══ SUPPLIED INFORMATION ══

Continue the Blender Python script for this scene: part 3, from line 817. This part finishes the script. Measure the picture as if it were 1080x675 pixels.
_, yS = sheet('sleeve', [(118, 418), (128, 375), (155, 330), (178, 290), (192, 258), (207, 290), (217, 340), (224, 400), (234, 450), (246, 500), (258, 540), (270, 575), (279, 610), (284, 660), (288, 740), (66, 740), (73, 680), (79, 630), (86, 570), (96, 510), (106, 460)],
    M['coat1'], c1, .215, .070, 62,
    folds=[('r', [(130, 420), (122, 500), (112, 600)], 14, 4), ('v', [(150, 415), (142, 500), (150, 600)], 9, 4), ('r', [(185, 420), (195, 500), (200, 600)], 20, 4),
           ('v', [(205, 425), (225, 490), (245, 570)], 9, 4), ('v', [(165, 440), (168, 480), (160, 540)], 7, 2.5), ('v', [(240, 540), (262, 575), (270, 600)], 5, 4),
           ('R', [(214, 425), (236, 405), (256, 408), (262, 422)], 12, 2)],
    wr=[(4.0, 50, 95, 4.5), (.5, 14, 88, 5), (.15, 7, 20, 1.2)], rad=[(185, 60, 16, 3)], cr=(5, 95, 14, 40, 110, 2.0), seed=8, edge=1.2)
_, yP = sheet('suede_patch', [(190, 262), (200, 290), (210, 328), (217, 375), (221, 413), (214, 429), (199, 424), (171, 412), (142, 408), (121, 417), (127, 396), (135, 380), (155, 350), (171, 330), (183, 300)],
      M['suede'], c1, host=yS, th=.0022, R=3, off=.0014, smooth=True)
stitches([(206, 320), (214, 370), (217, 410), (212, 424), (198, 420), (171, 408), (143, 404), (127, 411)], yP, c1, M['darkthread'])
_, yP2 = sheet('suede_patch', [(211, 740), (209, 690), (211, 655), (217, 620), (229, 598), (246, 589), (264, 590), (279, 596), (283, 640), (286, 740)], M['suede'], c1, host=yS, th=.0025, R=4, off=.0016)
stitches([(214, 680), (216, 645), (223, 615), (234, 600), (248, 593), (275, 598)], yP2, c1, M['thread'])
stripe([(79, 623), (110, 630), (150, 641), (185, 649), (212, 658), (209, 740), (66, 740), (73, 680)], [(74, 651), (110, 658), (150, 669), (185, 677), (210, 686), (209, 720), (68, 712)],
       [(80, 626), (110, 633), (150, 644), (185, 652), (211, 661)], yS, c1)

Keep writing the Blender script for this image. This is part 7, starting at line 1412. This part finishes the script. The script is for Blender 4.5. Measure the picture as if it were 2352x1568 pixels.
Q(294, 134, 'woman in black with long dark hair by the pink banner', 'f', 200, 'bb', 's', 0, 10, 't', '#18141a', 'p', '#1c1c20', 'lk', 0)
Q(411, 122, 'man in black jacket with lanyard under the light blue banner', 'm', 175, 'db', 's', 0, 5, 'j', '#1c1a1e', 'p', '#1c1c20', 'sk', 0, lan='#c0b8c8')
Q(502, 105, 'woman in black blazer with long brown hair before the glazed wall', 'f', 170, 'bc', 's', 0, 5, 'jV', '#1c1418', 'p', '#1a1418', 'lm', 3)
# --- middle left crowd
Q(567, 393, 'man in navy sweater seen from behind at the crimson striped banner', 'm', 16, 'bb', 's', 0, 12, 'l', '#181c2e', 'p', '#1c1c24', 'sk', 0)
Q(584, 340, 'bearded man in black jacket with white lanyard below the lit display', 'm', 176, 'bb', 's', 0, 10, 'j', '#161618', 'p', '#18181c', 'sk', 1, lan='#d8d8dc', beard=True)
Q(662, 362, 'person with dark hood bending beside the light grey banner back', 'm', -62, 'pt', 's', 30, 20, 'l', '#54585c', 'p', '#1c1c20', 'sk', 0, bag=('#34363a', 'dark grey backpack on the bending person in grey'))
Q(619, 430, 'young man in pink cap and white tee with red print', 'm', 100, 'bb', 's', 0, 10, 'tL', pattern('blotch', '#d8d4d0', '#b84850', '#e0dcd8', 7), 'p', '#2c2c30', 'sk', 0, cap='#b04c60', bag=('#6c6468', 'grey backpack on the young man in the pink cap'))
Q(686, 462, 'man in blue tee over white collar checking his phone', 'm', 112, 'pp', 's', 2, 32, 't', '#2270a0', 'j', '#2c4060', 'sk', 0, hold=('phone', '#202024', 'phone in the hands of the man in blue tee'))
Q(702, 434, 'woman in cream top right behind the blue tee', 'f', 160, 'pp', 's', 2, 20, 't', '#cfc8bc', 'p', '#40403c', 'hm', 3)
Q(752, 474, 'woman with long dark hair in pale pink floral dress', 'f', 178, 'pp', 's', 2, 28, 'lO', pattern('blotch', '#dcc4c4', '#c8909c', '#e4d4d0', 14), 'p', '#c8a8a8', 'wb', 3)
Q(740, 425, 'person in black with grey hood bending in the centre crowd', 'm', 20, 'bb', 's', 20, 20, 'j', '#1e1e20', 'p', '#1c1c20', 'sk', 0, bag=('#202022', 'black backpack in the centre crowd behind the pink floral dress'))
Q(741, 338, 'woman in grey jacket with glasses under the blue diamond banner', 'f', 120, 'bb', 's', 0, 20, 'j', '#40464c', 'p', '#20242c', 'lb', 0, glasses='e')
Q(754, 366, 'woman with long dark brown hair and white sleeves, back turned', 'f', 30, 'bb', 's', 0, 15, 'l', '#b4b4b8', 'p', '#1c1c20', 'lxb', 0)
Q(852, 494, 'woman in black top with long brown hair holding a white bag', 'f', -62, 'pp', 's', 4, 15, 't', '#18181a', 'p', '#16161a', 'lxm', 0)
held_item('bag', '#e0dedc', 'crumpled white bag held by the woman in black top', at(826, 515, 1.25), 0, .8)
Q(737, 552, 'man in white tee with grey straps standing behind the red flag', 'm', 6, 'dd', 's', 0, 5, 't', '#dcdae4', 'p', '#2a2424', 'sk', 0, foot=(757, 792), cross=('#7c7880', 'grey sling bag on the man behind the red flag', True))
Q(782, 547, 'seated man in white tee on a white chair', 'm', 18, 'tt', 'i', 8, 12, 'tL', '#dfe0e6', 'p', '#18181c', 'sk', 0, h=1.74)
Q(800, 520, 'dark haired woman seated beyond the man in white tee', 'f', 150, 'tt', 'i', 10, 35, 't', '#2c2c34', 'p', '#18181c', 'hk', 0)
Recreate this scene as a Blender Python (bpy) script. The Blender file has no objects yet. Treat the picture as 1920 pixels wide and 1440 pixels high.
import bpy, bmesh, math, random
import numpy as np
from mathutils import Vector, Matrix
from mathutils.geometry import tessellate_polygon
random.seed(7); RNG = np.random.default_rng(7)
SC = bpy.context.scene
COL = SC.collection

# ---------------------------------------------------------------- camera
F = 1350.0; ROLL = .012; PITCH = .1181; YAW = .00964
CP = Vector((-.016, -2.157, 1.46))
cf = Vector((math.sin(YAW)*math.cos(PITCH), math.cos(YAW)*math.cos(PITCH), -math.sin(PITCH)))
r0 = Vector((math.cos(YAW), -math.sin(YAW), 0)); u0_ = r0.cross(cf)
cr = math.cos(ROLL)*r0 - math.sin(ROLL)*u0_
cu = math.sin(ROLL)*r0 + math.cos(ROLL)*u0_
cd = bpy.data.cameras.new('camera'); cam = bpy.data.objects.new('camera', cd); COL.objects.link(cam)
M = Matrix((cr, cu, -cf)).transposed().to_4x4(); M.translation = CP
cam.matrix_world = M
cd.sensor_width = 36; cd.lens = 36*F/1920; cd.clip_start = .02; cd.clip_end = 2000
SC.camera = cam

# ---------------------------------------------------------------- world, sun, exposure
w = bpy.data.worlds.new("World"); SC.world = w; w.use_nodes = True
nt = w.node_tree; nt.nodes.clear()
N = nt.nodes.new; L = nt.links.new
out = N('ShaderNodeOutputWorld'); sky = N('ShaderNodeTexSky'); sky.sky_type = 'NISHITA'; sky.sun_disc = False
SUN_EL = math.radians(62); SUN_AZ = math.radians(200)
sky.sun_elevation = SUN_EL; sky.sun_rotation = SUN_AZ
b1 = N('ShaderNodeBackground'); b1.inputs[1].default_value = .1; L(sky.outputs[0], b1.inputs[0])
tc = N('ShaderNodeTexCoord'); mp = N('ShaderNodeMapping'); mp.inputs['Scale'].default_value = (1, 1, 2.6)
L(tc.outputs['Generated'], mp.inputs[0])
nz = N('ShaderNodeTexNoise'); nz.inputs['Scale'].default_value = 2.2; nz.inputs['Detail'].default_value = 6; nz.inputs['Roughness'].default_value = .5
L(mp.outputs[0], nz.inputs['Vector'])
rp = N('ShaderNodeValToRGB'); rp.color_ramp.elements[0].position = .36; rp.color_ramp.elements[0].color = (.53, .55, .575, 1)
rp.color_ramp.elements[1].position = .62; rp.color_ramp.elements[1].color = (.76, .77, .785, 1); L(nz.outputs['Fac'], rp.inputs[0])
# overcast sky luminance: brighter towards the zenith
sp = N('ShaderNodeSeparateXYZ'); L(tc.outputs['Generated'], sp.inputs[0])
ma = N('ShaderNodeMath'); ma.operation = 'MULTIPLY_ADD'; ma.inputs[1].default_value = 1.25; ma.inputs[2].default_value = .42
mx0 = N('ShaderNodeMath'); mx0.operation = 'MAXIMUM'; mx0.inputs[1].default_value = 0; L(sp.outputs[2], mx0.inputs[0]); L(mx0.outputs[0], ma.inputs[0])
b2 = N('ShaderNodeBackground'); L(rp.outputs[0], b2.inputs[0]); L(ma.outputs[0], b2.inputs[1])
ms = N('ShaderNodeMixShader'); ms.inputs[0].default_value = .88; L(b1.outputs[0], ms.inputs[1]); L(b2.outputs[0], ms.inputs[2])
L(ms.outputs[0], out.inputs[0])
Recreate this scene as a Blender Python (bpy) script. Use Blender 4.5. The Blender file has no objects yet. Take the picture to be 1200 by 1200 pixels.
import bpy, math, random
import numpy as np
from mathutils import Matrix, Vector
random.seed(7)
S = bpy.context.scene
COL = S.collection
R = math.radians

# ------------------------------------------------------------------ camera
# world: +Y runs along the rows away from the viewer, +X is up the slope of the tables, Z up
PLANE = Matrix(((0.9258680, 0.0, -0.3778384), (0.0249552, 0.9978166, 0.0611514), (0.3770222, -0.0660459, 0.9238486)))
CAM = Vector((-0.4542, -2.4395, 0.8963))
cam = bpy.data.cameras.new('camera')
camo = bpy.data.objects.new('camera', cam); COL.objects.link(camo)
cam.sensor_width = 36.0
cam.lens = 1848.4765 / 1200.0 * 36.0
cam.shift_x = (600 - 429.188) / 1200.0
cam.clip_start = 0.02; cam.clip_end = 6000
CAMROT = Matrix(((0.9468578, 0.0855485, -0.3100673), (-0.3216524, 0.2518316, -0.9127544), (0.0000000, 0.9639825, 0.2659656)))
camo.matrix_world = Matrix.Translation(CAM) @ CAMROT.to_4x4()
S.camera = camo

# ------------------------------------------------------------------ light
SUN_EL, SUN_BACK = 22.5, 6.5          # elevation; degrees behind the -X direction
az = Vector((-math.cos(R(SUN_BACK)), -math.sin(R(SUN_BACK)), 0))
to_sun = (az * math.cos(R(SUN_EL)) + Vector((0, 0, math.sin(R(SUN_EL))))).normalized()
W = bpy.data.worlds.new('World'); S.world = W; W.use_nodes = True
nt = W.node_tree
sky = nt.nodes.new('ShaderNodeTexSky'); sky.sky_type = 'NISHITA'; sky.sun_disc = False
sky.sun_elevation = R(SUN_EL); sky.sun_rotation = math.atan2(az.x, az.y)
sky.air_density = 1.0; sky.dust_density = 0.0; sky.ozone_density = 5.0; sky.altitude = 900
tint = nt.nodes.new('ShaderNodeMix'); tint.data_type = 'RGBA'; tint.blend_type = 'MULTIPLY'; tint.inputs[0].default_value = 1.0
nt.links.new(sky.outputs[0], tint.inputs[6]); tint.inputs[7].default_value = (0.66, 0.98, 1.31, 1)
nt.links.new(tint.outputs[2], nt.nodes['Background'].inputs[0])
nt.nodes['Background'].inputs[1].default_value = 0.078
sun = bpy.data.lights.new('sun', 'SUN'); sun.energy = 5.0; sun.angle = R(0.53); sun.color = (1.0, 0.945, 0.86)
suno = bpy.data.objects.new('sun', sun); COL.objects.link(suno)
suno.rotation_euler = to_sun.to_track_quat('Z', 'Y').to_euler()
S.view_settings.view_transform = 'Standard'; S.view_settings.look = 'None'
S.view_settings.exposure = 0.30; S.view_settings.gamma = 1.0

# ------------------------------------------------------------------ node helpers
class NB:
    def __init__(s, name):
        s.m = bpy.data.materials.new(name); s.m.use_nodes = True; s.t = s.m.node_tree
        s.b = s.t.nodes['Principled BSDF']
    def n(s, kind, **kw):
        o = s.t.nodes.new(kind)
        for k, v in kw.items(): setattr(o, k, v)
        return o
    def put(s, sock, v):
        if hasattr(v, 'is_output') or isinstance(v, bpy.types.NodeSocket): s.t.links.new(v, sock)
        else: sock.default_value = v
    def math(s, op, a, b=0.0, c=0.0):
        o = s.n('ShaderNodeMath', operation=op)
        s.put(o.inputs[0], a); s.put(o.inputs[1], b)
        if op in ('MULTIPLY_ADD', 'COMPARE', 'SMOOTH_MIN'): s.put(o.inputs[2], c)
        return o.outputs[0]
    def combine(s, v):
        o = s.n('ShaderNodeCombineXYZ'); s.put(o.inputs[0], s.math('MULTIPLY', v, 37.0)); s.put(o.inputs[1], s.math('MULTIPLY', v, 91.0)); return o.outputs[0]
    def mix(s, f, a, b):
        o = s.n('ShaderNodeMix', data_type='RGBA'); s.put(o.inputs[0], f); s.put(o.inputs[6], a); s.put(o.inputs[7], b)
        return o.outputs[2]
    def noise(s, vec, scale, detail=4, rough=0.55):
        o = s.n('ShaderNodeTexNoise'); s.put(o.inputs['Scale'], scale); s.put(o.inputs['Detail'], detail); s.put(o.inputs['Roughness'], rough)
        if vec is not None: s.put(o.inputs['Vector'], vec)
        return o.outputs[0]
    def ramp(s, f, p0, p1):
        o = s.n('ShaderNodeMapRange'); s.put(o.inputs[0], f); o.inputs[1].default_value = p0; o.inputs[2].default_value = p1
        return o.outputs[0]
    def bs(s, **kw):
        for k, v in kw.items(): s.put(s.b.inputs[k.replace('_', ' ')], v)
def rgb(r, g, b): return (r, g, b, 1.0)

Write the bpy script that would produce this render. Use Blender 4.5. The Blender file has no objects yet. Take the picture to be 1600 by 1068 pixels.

═══

OBJECTIVE
Scan the data above; copy every line where "scene" appears.

EXERCISE SOLUTION
Continue the Blender Python script for this scene: part 3, from line 817. This part finishes the script. Measure the picture as if it were 1080x675 pixels.
Recreate this scene as a Blender Python (bpy) script. The Blender file has no objects yet. Treat the picture as 1920 pixels wide and 1440 pixels high.
SC = bpy.context.scene
Recreate this scene as a Blender Python (bpy) script. Use Blender 4.5. The Blender file has no objects yet. Take the picture to be 1200 by 1200 pixels.
S = bpy.context.scene